Wednesday, March 12, 2008

No Good McDeed Goes Unpunished

In 2001, Sen. John McCain became suspicious of the manner in which a plan to lease tankers from Boeing for $26 billion was structured. After dogged investigation and a refusal to bow to extremes of pressure from all sides, McCain exposed an arrangement between Boeing and a corrupt Air Force procurement officer that was costing American’s billions. The end result was the procurement officer and several of Boeing’s leadership were sent to jail and America got a procurement process far freer of fraud. A few days ago, a KC-35 Tanker contract, subject to competitive bid, was awarded by the Air Force to an Air Bus consortium, and McCain is being accused of somehow causing the loss of American jobs. What insanity is this?


This story began in 2001 when John McCain found a footnote in the federal budget providing $26 billion for the Air Force to lease tankers from Boeing. The fact that it was a lease raised McCain’s interest. A lease circumvents the normal authorization and competitive bid process.

McCain demanded answers from the Air Force and Boeing, but instead got obstuction, "Boeing's 35-person Washington lobbying operation in a classic Washington power play and a media blitz worthy of Madison Avenue." Despite this and pressure from his colleagues, McCain was utterly "tenacious" in his investigation. At the end of the road was "the biggest Pentagon weapons scandal in 20 years." You can read an extensive background of the story of McCain’s investigation here.

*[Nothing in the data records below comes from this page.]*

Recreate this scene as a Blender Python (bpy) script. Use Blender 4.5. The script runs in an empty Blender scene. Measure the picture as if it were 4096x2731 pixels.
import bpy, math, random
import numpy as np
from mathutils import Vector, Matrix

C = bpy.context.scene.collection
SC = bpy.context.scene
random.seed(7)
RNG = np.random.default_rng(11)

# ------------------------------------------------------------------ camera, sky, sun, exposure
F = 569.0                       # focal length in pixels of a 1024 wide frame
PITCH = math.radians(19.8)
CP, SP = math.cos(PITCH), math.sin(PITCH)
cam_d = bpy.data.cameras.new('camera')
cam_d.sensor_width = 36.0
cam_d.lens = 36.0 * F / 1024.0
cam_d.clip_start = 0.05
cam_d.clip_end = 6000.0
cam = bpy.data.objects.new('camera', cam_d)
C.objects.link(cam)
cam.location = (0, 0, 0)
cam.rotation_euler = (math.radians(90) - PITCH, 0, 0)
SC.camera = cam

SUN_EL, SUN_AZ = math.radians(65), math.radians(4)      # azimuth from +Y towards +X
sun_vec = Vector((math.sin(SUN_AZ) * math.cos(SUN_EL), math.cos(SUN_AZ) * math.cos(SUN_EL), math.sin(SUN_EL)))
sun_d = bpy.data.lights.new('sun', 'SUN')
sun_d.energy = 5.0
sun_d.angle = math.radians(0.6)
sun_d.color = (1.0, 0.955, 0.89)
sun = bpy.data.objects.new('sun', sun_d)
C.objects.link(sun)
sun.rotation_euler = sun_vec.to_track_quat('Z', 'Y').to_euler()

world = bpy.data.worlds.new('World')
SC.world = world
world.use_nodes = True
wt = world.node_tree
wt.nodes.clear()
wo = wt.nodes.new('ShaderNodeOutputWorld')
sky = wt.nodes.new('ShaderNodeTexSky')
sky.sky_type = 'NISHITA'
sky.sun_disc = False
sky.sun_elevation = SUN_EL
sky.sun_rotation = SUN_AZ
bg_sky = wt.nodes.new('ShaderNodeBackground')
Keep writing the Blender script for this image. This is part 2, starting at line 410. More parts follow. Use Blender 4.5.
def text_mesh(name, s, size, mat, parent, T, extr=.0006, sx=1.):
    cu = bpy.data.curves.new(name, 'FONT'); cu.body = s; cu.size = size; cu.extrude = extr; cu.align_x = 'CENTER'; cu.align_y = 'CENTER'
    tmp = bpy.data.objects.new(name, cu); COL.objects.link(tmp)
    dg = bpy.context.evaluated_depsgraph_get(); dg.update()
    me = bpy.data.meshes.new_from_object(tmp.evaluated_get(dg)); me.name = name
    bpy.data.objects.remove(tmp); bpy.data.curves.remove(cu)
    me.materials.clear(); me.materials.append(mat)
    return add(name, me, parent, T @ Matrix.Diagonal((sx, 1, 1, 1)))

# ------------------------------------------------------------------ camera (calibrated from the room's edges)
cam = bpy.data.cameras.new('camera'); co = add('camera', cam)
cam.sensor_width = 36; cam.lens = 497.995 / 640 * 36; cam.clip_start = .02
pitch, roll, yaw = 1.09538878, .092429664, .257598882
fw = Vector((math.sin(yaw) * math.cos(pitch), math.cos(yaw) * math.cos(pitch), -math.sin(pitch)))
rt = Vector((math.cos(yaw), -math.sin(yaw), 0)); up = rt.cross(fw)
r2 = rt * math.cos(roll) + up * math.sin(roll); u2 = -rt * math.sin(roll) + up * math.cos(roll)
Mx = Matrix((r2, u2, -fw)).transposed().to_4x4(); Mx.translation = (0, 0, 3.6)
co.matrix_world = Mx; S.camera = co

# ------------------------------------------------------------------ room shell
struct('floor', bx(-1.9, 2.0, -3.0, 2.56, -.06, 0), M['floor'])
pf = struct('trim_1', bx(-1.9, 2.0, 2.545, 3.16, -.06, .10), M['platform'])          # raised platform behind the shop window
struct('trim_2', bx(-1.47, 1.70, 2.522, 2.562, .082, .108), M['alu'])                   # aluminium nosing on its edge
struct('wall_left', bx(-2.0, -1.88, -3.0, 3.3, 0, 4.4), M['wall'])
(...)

CBS’s 60 Minutes did a program on the scope of the fraud and corruption involving Air Force senior procurement officer, Darleen Druyun, that was brought to light by McCain’s investigation. She was eventually convicted and sent to jail. Boeing itself came under a new CEO, its chief lobbyist involved in the fraud stepped down, one executive was sent to jail, and Boeing paid a $615 million fine to the government. Our government made a "sea change" in its procedures for procurement. Senator John McCain showed the political courage that is his hallmark, and the outcome was very positive for America.

Fast forward to today,

Now, the utterly odious Nancy Pelosi is suggesting that the Air Force’s recent decision to award a KC 35 Tanker contract to Northrupp Grumond and an Air Bus consortioum is the result of "intervention" by John McCain, an act also discussed in an AP article. Moreover, because one individual who is working on the McCain campaign is also a lobbyist for the Air Bus consortium, some are suggesting that McCain is somehow responsible for the decision by the Air Force to award the contract to Air Bus. There is no evidence whatsoever that McCain influenced the Air Force’s decision in this specific instance. To suggest otherwise is logic worthy of the New York Times in their hit piece on the Paxson Communications matter. Unfortunately, one of my "daily read" favorites, Gateway Pundit, gets it wrong on this. As regards this matter, to paraphrase Shakespeare, we should come to praise McCain, not to bury him.

As Ed Morrisey notes at Hot Air, "[T]he politicians fulminate about the award going to an outside firm. The time to consider that question was at the RFP stage, not the award stage. If the government didn’t want the contract to go to a European firm, it shouldn’t have allowed EADS to bid on it. And if the US wants to compete in the European market, it can’t act protectionist here."